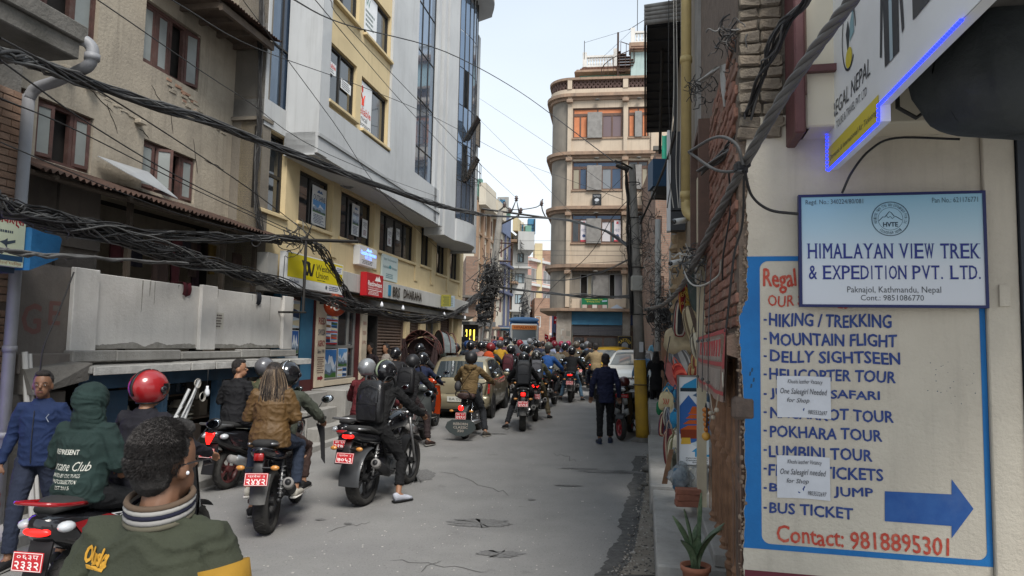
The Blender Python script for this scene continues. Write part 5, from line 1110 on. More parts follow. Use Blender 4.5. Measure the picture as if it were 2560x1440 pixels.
def build_bags():
 B=[('hand_bag',1713,752,.17,.30,8.2,'6e0f14','dark red bag with gold embroidered rings hung highest at the shop',['8a1a1a','6e0f14','b08a2e']),('hand_bag',1742,730,.22,.5,8.0,'47504c','large grey green cloth bag hung beside the red embroidered one',None),('shoulder_bag',1700,795,.2,.42,8.4,'3a302c','long bag with red, grey and cream stripes below the embroidered bag',['8a8078','7a2426','bdb6a6','2c2a2c']),('shoulder_bag',1732,812,.22,.42,8.0,'9a8b6c','beige and brown striped shoulder bag beside the long red striped one',['6b5a45','b9ab8c','53443a']),('shoulder_bag',1745,870,.18,.32,7.8,'a39a84','small grey beige shoulder bag with dark stripes hung under the ledge',['5a5348','c3bba6']),('duffel_bag',1695,855,.36,.32,8.6,'a8997c','big plain beige duffel bag bulging out over the road',None),('cloth_roll',1702,905,.27,.34,8.5,'4a4a4a','dark grey bag with fine pale pinstripes below the beige duffel',['8a8a88','55555a','8a8a88']),('hand_bag',1742,900,.16,.18,7.8,'8a7650','small ochre and red patterned purse beside the pinstriped bag',['7a2a2a','b79c64']),('hand_bag',1680,940,.14,.3,8.3,'a4605c','dusty pink rolled bag left of the red striped roll',None),('cloth_roll',1703,945,.17,.32,8.1,'b3332e','bright red striped cloth roll above the tour board',['cf5a48','8d2622']),('hand_bag',1735,925,.15,.14,7.8,'b59a6c','small beige purse hung against the ledge',['8a3b2c']),('hand_bag',1673,985,.15,.15,7.9,'2a6f8c','small teal purse above the square cream bag',None),('square_bag',1665,1003,.17,.17,7.6,'b9aa84','square cream bag with a red emblem hung low over the step',None),('hand_bag',1688,1000,.14,.2,7.7,'1f4a6a','blue bag with pale ring print beside the square cream bag',['1f4a6a','3b7fa0']),('pouch',1652,1020,.11,.12,7.8,'1d6a44','round green pouch left of the square cream bag',None),('hand_bag',1682,1040,.24,.26,7.6,'8f8b80','plaid grey bag hung under the square bag',['5a5a58','b4afa0','3f3f42']),('hand_bag',1690,1050,.14,.14,7.4,'2b7fa8','small bright blue bag tucked under the plaid one',None),('hand_bag',1660,1060,.13,.24,7.7,'8a3634','red and cream striped pouch at the left of the rack',['b7a98c','5b2426','35405a']),('hand_bag',1674,1058,.07,.2,7.5,'262b3a','narrow dark striped strap bag between red pouch and plaid bag',['7f8691']),('hand_bag',1686,1095,.16,.12,7.4,'c9c1ac','cream purse beside the tour board edge',None),('shoulder_bag',1676,1120,.16,.36,7.3,'7a3230','dark red patterned bag hanging low with a long strap',['a58f7c','50242a']),('shoulder_bag',1690,1130,.2,.32,7.2,'a59a7c','cream and green striped bag hanging low left of the tour board',['6c6a4a','d0c7ae']),('hand_bag',1694,1165,.2,.22,7.1,'4a4a3e','dark olive checked bag at the foot of the rack',['8c8a76']),('pouch',1679,1160,.09,.2,7.15,'23283c','small navy patterned pouch at the foot of the rack',['8a8f9c'])]
 for name,px,py,w,h,d,c,lab,st in B:
  sq=name=='square_bag';t=bag(name,px,py,w,h,d,c,lab,st,tilt=-.35 if 'roll' in name or 'pink' in lab else r_bag.uniform(-.25,.15),fat=.75 if 'duffel' in name else .32,across='roll' in name and c=='b3332e')
  if sq:
   m=MB().use(flatcol('a8302c'))
   for k in range(3):m.tube([(-.02+.02*k,-.034,-.03),(-.01+.02*k,-.036,.0),(-.03+.03*k,-.034,.03)],.004,4)
   m.obj('emblem',None,t)
  if 'embroidered' in lab and c=='6e0f14':
   m=MB().use(mat('gold_thread',(.5,.36,.08),.4,metal=.3))
   for k in range(16):a,b=r_bag.uniform(-.05,.05),r_bag.uniform(-.11,.1);m.tube([(a+.014*math.cos(q*PI/4),-.031,b+.014*math.sin(q*PI/4)) for q in range(8)],.003,4,closed=True)
   m.obj('embroidery',None,t)
 m=MB().use(M['frame_dk']);a,b=pt(1765,690,7.9),pt(1690,760,9.0);m.tube([a,b],.012,6);a2=pt(1655,1000,7.9);m.tube([b,pt(1668,880,8.3),a2,pt(1668,1200,7.4)],.006,5);tag(m.obj('hanging_rack',None),'dark wire rack from which the cloth bags hang','rack')
 pl=mat('plastic_wrap',(.42,.45,.46),.15,(.20,.23,.24),14,1,22,alpha=.55)
 for k,(px,py,w,h,d) in enumerate(((1700,1195,.22,.30,6.9),(1735,1195,.26,.32,7.3))):
  c=pt(px,py,d);m=MB().use(pl);m.smooth=True
  m.grid(lambda a,q:(c.x+w/2*math.sin(PI*q)**.6*math.cos(2*PI*a)*(1+.5*mnoise.noise(Vector((math.cos(6.28*a)*2,math.sin(6.28*a)*2,q*5+k)))),c.y+w/2.5*math.sin(PI*q)**.6*math.sin(2*PI*a),c.z+h/2*math.cos(PI*q)*(.8+.3*math.sin(a*9))),26,14);m.use(cm(['3f6a86','b9b6aa'][k],.8)).box(c.x-w*.3,c.x+w*.3,c.y-.05,c.y+.05,c.z-h*.4,c.z+h*.3,.02)
  tag(m.obj('wrapped_goods',None),['blue checked goods in clear plastic at the foot of the tour board','pale goods in clear plastic behind the tour board'][k],'package')
 m=MB().use(M['wood_old']);a,b=pt(1668,1210,7.0),pt(1673,1120,7.1);m.prism([(a.x-.05,a.z),(a.x+.0,a.z),(b.x+.02,b.z),(b.x-.02,b.z)],a.y,a.y+.02);tag(m.obj('wooden_board',None),'small brown board leaning on the shop step below the bags','board')
build_bags()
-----
> _What the exercise asks_
Except for the pictures, copy the material above exactly.

> _Written answer_
The Blender Python script for this scene continues. Write part 5, from line 1110 on. More parts follow. Use Blender 4.5. Measure the picture as if it were 2560x1440 pixels.
def build_bags():
 B=[('hand_bag',1713,752,.17,.30,8.2,'6e0f14','dark red bag with gold embroidered rings hung highest at the shop',['8a1a1a','6e0f14','b08a2e']),('hand_bag',1742,730,.22,.5,8.0,'47504c','large grey green cloth bag hung beside the red embroidered one',None),('shoulder_bag',1700,795,.2,.42,8.4,'3a302c','long bag with red, grey and cream stripes below the embroidered bag',['8a8078','7a2426','bdb6a6','2c2a2c']),('shoulder_bag',1732,812,.22,.42,8.0,'9a8b6c','beige and brown striped shoulder bag beside the long red striped one',['6b5a45','b9ab8c','53443a']),('shoulder_bag',1745,870,.18,.32,7.8,'a39a84','small grey beige shoulder bag with dark stripes hung under the ledge',['5a5348','c3bba6']),('duffel_bag',1695,855,.36,.32,8.6,'a8997c','big plain beige duffel bag bulging out over the road',None),('cloth_roll',1702,905,.27,.34,8.5,'4a4a4a','dark grey bag with fine pale pinstripes below the beige duffel',['8a8a88','55555a','8a8a88']),('hand_bag',1742,900,.16,.18,7.8,'8a7650','small ochre and red patterned purse beside the pinstriped bag',['7a2a2a','b79c64']),('hand_bag',1680,940,.14,.3,8.3,'a4605c','dusty pink rolled bag left of the red striped roll',None),('cloth_roll',1703,945,.17,.32,8.1,'b3332e','bright red striped cloth roll above the tour board',['cf5a48','8d2622']),('hand_bag',1735,925,.15,.14,7.8,'b59a6c','small beige purse hung against the ledge',['8a3b2c']),('hand_bag',1673,985,.15,.15,7.9,'2a6f8c','small teal purse above the square cream bag',None),('square_bag',1665,1003,.17,.17,7.6,'b9aa84','square cream bag with a red emblem hung low over the step',None),('hand_bag',1688,1000,.14,.2,7.7,'1f4a6a','blue bag with pale ring print beside the square cream bag',['1f4a6a','3b7fa0']),('pouch',1652,1020,.11,.12,7.8,'1d6a44','round green pouch left of the square cream bag',None),('hand_bag',1682,1040,.24,.26,7.6,'8f8b80','plaid grey bag hung under the square bag',['5a5a58','b4afa0','3f3f42']),('hand_bag',1690,1050,.14,.14,7.4,'2b7fa8','small bright blue bag tucked under the plaid one',None),('hand_bag',1660,1060,.13,.24,7.7,'8a3634','red and cream striped pouch at the left of the rack',['b7a98c','5b2426','35405a']),('hand_bag',1674,1058,.07,.2,7.5,'262b3a','narrow dark striped strap bag between red pouch and plaid bag',['7f8691']),('hand_bag',1686,1095,.16,.12,7.4,'c9c1ac','cream purse beside the tour board edge',None),('shoulder_bag',1676,1120,.16,.36,7.3,'7a3230','dark red patterned bag hanging low with a long strap',['a58f7c','50242a']),('shoulder_bag',1690,1130,.2,.32,7.2,'a59a7c','cream and green striped bag hanging low left of the tour board',['6c6a4a','d0c7ae']),('hand_bag',1694,1165,.2,.22,7.1,'4a4a3e','dark olive checked bag at the foot of the rack',['8c8a76']),('pouch',1679,1160,.09,.2,7.15,'23283c','small navy patterned pouch at the foot of the rack',['8a8f9c'])]
 for name,px,py,w,h,d,c,lab,st in B:
  sq=name=='square_bag';t=bag(name,px,py,w,h,d,c,lab,st,tilt=-.35 if 'roll' in name or 'pink' in lab else r_bag.uniform(-.25,.15),fat=.75 if 'duffel' in name else .32,across='roll' in name and c=='b3332e')
  if sq:
   m=MB().use(flatcol('a8302c'))
   for k in range(3):m.tube([(-.02+.02*k,-.034,-.03),(-.01+.02*k,-.036,.0),(-.03+.03*k,-.034,.03)],.004,4)
   m.obj('emblem',None,t)
  if 'embroidered' in lab and c=='6e0f14':
   m=MB().use(mat('gold_thread',(.5,.36,.08),.4,metal=.3))
   for k in range(16):a,b=r_bag.uniform(-.05,.05),r_bag.uniform(-.11,.1);m.tube([(a+.014*math.cos(q*PI/4),-.031,b+.014*math.sin(q*PI/4)) for q in range(8)],.003,4,closed=True)
   m.obj('embroidery',None,t)
 m=MB().use(M['frame_dk']);a,b=pt(1765,690,7.9),pt(1690,760,9.0);m.tube([a,b],.012,6);a2=pt(1655,1000,7.9);m.tube([b,pt(1668,880,8.3),a2,pt(1668,1200,7.4)],.006,5);tag(m.obj('hanging_rack',None),'dark wire rack from which the cloth bags hang','rack')
 pl=mat('plastic_wrap',(.42,.45,.46),.15,(.20,.23,.24),14,1,22,alpha=.55)
 for k,(px,py,w,h,d) in enumerate(((1700,1195,.22,.30,6.9),(1735,1195,.26,.32,7.3))):
  c=pt(px,py,d);m=MB().use(pl);m.smooth=True
  m.grid(lambda a,q:(c.x+w/2*math.sin(PI*q)**.6*math.cos(2*PI*a)*(1+.5*mnoise.noise(Vector((math.cos(6.28*a)*2,math.sin(6.28*a)*2,q*5+k)))),c.y+w/2.5*math.sin(PI*q)**.6*math.sin(2*PI*a),c.z+h/2*math.cos(PI*q)*(.8+.3*math.sin(a*9))),26,14);m.use(cm(['3f6a86','b9b6aa'][k],.8)).box(c.x-w*.3,c.x+w*.3,c.y-.05,c.y+.05,c.z-h*.4,c.z+h*.3,.02)
  tag(m.obj('wrapped_goods',None),['blue checked goods in clear plastic at the foot of the tour board','pale goods in clear plastic behind the tour board'][k],'package')
 m=MB().use(M['wood_old']);a,b=pt(1668,1210,7.0),pt(1673,1120,7.1);m.prism([(a.x-.05,a.z),(a.x+.0,a.z),(b.x+.02,b.z),(b.x-.02,b.z)],a.y,a.y+.02);tag(m.obj('wooden_board',None),'small brown board leaning on the shop step below the bags','board')
build_bags()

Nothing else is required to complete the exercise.